■ **WRITTEN INSTRUCTION**: Give back exactly the lines from the start of the listing to the line containing "for o in list(bpy.data.objects): bpy.data.objects.remove(o)", inclusive, and nothing beyond them.
— begin PROVIDED MATERIAL —
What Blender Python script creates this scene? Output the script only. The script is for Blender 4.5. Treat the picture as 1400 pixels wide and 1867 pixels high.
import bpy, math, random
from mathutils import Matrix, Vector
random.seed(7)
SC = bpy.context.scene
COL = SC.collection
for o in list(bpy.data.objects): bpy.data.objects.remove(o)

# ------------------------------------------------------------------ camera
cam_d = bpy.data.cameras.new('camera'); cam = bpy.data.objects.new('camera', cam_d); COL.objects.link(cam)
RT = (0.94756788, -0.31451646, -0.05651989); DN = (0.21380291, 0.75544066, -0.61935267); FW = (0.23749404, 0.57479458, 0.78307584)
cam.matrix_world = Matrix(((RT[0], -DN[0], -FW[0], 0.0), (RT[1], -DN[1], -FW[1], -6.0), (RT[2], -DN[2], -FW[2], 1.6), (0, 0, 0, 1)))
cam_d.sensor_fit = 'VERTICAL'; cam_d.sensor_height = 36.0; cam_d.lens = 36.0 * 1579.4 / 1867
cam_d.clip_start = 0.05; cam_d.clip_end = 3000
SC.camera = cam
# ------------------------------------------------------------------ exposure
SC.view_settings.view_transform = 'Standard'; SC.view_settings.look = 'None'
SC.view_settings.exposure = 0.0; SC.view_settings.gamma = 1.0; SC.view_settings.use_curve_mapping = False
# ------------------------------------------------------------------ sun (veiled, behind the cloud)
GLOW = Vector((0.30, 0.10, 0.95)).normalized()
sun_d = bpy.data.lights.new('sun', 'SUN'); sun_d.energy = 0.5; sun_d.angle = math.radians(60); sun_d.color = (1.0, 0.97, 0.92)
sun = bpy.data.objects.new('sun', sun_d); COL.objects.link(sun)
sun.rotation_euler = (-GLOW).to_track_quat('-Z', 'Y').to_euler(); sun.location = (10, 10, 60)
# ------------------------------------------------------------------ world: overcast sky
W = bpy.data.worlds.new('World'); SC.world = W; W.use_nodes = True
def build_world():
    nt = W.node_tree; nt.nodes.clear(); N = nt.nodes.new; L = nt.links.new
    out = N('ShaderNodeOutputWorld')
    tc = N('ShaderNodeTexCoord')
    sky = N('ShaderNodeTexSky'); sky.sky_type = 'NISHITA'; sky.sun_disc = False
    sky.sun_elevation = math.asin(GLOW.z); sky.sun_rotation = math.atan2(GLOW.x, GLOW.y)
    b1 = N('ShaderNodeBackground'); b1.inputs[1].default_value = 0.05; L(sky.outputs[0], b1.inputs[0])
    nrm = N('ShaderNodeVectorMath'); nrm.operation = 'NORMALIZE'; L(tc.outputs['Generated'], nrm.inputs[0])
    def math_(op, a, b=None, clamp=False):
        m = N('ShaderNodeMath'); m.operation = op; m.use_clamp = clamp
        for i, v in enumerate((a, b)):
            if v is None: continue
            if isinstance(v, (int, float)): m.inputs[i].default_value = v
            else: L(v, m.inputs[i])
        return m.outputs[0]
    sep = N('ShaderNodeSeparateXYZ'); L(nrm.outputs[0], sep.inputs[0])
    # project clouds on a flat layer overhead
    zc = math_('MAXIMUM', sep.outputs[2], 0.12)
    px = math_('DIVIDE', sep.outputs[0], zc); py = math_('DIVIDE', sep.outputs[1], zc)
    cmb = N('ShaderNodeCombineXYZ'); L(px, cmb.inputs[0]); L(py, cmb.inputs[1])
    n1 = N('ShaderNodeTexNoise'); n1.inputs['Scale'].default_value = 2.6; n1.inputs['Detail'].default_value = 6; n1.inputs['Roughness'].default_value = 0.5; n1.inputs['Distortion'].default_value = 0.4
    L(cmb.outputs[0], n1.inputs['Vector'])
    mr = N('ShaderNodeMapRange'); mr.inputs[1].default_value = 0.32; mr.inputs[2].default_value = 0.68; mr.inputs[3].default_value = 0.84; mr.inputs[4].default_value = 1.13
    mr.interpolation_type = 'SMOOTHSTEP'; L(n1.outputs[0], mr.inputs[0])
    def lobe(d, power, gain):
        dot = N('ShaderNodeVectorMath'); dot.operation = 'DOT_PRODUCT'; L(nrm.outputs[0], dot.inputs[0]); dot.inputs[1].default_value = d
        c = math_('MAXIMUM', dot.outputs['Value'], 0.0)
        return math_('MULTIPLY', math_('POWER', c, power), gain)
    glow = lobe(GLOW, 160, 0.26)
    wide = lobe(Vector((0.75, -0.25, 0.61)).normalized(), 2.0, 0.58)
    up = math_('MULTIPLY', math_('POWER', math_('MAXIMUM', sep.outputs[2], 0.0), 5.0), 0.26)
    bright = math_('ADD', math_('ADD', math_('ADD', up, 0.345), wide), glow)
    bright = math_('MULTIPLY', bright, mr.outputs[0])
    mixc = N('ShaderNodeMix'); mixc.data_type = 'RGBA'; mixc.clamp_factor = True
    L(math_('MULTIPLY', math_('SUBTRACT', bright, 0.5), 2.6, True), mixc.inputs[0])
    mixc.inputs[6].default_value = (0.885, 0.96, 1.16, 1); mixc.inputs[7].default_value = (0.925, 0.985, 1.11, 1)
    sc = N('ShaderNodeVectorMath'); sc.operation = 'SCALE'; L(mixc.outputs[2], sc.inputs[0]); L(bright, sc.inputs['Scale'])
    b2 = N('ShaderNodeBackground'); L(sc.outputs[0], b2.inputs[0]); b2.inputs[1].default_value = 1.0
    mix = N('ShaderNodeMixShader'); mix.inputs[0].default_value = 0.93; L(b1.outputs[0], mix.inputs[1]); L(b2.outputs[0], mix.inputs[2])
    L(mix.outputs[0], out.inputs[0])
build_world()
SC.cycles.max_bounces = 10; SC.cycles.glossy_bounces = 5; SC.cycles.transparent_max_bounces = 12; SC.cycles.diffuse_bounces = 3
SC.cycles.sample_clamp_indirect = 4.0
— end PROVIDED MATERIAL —
■ **TASK ANSWER**:
What Blender Python script creates this scene? Output the script only. The script is for Blender 4.5. Treat the picture as 1400 pixels wide and 1867 pixels high.
import bpy, math, random
from mathutils import Matrix, Vector
random.seed(7)
SC = bpy.context.scene
COL = SC.collection
for o in list(bpy.data.objects): bpy.data.objects.remove(o)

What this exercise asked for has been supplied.